His structural engineering career spans over 42 years and includes hundreds of projects related to the design of new buildings, seismic analysis and strengthening of existing buildings, structural failure analysis, historic preservation, as well as the development of guidelines and standards that are used worldwide. He was a Senior Principal, Chairman and CEO of Degenkolb Engineers during his 40 years with the firm from 1974 through 2014.
Currently, Chris is a Disaster Resilience Fellow in the National Institute of Standards and Technology (NIST) and member of the team of authors that developed a Community Resilience Planning Guide (2015). His role is related to defining and preparing the over-arching guidance for the development of Community Disaster Resilience Plans by local communities. That framework is the initiating document for the NIST Community Resilience Program that will include the development of related standards, analytical tools, and model guidelines for use by US cities nationwide to address the natural disasters they face. This work will be the subject of Chris’s keynote address to the NZSEE 2016 Christchurch conference.
Mauro Dolce
Mauro Dolce is Professor of Structural Engineering (1994-) at the University of Naples Federico II (2007-) and is a Director General at the Italian Civil Protection Department (CPD) within the offices of the Presidency of the Council of Ministers (2006-), where he was Director of the Seismic and Volcanic Risk Office (2006-2012) and is now Chief Technical Advisor to the CPD Head (2012-).

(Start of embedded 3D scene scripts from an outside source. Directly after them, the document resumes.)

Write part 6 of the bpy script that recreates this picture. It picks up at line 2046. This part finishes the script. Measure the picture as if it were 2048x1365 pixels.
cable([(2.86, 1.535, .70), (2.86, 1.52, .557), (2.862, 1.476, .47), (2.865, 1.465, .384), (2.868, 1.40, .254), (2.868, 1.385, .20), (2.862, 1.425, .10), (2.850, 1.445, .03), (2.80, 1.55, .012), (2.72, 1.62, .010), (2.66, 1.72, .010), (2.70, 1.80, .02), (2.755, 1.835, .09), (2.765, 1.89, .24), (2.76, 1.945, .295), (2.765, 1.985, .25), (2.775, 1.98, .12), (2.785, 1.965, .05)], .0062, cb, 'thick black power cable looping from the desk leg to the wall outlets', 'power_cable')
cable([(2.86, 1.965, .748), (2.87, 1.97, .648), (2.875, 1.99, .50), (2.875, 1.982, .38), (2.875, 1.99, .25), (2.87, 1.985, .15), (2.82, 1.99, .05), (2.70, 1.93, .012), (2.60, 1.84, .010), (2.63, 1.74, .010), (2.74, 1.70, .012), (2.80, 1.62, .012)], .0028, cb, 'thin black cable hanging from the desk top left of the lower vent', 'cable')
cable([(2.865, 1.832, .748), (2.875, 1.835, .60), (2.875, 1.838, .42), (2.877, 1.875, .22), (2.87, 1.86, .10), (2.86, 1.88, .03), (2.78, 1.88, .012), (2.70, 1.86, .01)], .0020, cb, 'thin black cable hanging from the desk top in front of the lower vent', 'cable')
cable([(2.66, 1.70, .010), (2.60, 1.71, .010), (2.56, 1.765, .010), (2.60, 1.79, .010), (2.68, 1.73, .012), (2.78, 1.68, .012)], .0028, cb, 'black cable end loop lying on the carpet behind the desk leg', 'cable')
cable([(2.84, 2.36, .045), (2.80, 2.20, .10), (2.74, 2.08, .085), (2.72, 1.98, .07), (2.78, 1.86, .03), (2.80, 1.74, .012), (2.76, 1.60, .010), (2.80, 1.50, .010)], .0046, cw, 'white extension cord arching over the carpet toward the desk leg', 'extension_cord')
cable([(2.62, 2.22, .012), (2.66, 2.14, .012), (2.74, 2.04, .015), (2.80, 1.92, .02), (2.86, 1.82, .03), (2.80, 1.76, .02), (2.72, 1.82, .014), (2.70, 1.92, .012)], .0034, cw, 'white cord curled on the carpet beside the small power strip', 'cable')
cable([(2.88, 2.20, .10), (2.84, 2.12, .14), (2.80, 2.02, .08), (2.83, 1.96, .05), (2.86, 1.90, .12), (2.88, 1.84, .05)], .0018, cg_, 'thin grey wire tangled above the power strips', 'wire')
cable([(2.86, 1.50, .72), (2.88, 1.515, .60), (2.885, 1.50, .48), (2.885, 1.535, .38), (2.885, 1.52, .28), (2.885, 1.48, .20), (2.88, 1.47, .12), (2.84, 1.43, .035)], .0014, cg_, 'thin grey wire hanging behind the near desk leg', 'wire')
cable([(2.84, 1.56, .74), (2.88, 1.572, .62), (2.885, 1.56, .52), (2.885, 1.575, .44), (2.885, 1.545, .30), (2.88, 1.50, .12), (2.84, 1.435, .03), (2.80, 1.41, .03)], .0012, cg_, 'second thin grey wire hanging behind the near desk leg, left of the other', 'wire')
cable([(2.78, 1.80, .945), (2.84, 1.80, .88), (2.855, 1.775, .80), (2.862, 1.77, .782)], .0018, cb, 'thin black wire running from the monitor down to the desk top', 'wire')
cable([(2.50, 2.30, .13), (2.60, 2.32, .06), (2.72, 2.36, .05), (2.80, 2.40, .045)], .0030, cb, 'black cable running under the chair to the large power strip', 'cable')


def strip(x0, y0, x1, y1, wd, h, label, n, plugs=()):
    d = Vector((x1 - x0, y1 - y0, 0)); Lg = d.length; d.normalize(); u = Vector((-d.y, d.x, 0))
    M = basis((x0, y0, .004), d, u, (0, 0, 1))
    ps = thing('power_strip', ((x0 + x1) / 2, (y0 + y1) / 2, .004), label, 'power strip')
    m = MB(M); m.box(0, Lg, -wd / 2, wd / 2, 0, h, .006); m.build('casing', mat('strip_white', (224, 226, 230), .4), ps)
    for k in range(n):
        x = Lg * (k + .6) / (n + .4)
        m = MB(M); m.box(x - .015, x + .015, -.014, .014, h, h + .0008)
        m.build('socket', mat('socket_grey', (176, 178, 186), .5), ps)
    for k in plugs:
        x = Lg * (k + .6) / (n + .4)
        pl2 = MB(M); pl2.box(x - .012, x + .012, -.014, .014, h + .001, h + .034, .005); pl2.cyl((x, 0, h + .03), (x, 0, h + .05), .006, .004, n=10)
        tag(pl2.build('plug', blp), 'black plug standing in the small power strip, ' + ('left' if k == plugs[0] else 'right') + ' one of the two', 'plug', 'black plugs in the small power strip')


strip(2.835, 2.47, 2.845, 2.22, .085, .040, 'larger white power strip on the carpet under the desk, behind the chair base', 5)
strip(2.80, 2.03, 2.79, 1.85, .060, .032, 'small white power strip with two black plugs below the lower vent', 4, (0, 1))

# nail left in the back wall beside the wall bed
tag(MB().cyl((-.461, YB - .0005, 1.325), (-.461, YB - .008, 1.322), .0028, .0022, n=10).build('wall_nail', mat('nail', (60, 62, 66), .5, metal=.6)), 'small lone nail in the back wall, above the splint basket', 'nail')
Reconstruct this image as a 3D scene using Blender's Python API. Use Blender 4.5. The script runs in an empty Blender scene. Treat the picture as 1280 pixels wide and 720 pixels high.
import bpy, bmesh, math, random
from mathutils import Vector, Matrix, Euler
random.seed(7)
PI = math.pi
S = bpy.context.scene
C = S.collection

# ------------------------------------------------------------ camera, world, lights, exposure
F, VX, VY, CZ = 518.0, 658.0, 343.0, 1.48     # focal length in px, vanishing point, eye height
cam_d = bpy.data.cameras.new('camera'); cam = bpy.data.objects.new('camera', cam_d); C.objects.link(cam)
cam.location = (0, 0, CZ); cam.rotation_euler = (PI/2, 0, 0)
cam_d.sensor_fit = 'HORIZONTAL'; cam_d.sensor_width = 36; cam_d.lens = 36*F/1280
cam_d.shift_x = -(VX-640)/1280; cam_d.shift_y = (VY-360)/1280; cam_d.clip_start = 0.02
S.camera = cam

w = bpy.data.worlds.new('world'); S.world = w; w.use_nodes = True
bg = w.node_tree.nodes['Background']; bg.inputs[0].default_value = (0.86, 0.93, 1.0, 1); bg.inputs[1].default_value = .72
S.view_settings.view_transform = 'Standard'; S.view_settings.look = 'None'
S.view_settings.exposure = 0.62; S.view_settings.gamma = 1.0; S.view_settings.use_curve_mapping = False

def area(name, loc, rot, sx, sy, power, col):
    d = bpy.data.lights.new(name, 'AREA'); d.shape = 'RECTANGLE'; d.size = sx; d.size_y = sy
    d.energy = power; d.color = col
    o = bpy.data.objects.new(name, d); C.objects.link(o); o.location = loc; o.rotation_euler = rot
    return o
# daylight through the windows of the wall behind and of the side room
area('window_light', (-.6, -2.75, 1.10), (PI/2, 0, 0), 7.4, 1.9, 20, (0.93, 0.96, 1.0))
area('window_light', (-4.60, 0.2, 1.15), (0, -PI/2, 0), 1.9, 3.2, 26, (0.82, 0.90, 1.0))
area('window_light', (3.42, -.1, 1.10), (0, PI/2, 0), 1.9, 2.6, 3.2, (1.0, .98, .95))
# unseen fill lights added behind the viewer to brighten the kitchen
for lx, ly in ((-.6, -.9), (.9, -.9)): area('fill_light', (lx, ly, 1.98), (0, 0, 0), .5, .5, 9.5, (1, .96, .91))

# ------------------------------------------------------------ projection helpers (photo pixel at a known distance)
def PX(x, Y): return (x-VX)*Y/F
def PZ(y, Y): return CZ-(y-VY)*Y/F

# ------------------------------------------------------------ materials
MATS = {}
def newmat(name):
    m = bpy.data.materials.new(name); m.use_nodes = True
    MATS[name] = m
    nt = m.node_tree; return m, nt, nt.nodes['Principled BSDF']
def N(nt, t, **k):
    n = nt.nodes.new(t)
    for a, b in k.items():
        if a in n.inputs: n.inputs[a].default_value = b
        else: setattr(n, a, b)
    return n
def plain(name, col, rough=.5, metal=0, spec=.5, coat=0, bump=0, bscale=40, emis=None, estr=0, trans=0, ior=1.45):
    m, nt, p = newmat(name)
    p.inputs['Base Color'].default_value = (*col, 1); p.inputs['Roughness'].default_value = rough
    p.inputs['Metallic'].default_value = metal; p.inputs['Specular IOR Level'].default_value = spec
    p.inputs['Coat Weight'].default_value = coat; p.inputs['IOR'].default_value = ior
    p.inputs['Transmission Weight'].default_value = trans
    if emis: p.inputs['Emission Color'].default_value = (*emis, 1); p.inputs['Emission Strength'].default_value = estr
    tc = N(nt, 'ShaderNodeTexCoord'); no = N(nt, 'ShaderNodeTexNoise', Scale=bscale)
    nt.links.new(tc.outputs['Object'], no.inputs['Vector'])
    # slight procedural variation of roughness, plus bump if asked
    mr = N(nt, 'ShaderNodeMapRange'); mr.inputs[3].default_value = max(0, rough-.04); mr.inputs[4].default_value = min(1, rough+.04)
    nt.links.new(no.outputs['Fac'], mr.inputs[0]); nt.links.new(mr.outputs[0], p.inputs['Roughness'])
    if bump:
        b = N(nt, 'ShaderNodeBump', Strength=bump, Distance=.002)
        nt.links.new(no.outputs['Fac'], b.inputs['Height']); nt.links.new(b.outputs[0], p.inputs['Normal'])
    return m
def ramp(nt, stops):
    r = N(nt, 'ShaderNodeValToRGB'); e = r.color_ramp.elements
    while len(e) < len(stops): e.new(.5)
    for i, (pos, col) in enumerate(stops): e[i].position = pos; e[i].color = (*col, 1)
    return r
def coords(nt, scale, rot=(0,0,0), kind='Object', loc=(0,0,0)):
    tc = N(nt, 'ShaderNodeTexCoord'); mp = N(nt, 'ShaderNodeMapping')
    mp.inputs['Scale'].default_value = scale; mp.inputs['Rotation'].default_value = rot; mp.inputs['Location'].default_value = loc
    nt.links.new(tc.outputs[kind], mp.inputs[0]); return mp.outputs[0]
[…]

As the head of the Seismic and Volcanic Risk Office, he coordinated the Civil Protection monitoring, prevention and mitigation activities in the field of the seismic and volcanic risks. He coordinated the technical management in the emergency of the 06.04.09 M6.1 Abruzzi Earthquake and the 20-29.05.2012 M5.8 Emilia Earthquake. He has also been coordinating the Italian seismic structural prevention programs (art. 11 of Law 77/2010) and the relationships of DPC with the scientific competence centres for seismic risk.
Research activities carried out in his academic involvement since 1978, have been mainly related to Earthquake Structural Engineering, as well as Seismic Vulnerability and Risk assessment, resulting in about 400 scientific papers, 12 books, 8 volumes (as editor) and 8 patents of antiseismic devices and systems.
He has been member and convenor of several national and international committees for structural engineering standards.
He was vice-president of the European Association of Earthquake Engineering (2010-2014) and is currently a member of its Executive Committee (2002-). He is the Italian delegate (2008-) and President of the Governing Board of GEM (Global Earthquake Model) Foundation (2015-). He led (2011-12) the international expert group on the “Rationale and Feasibility of a Global Risk Modelling Initiative” for the Global Science Forum of OECD (Organization for Economic Co-operation and Development).
Invited Speakers
Mary Comerio
Mary Comerio is an internationally recognized expert on disaster recovery. She joined the faculty in the Department of Architecture at U. C. Berkeley in 1978 and served as Chair of the Department from 2006-2009. As an architect, she has designed numerous public and private facilities including market rate and affordable housing. Her research focuses on the costs and benefits of seismic rehabilitation (particularly housing), post-disaster recovery and reconstruction, and loss modelling. She is the author of Disaster Hits Home: New Policy for Urban Housing Recovery and hundreds of other research reports and scientific papers. In 2011, she received the Green Star Award from the United Nations for her work in post-disaster reconstruction in China and Haiti. In 2013, she received the U. C. Berkeley Chancellor’s Award for Public Service for Research in the Public Interest, and the EERI Distinguished Lecturer Award.
Comerio led the FEMA sponsored Disaster Resistant University Program from 1998-2002. Her research, together with the UC Berkeley campus seismic rehabilitation program, was recognized by Engineering News Record as one of the ten best seismic planning projects in the United States in 2006, and by the EERI Northern California Chapter in 2012. Comerio also co-led the Building Systems Research at the Pacific Earthquake Engineering Research (PEER) Centre, a multi-institutional research centre headquartered at UC Berkeley. Comerio has recently completed work on a NSF Grand Challenge project focused on the mitigation of collapse risk in nonductile concrete buildings. She co-led the PEER/EERI reconnaissance teams after two major earthquakes in New Zealand and conducted a review of the housing recovery in Chile for the Ministry of Housing and Urban Development and the United Nations Development Program. She continues to consult internationally on disaster recovery and resilience planning.
Dr Paul Somerville
Dr Paul Somerville was born in Armidale, NSW, Australia and received his B.Sc. degree in Geophysics from the University of New England. He received his M.Sc. and Ph.D. degrees in Geophysics at the University of British Columbia in Vancouver, Canada. He spent two years as a Visiting Research Fellow at the Earthquake Research Institute, University of Tokyo, and has been involved with Japanese colleagues in engineering seismology research for his whole career. Paul is Principal Seismologist for AECOM, where he does research and development on earthquake source and strong ground motion prediction models. He has applied these skills in the design and analysis of major buildings, bridges, dams and power generation facilities in many countries, including Australia, New Zealand, the United States and Japan. He is also Chief Geoscientist at Risk Frontiers, Macquarie University, where he constructs earthquake loss models and does related research for the insurance industry and other clients. Paul is currently President of the Australian Earthquake Engineering Society and is involved in updating the seismic guidelines for ANCOLD (the Australian National Committee on Large Dams).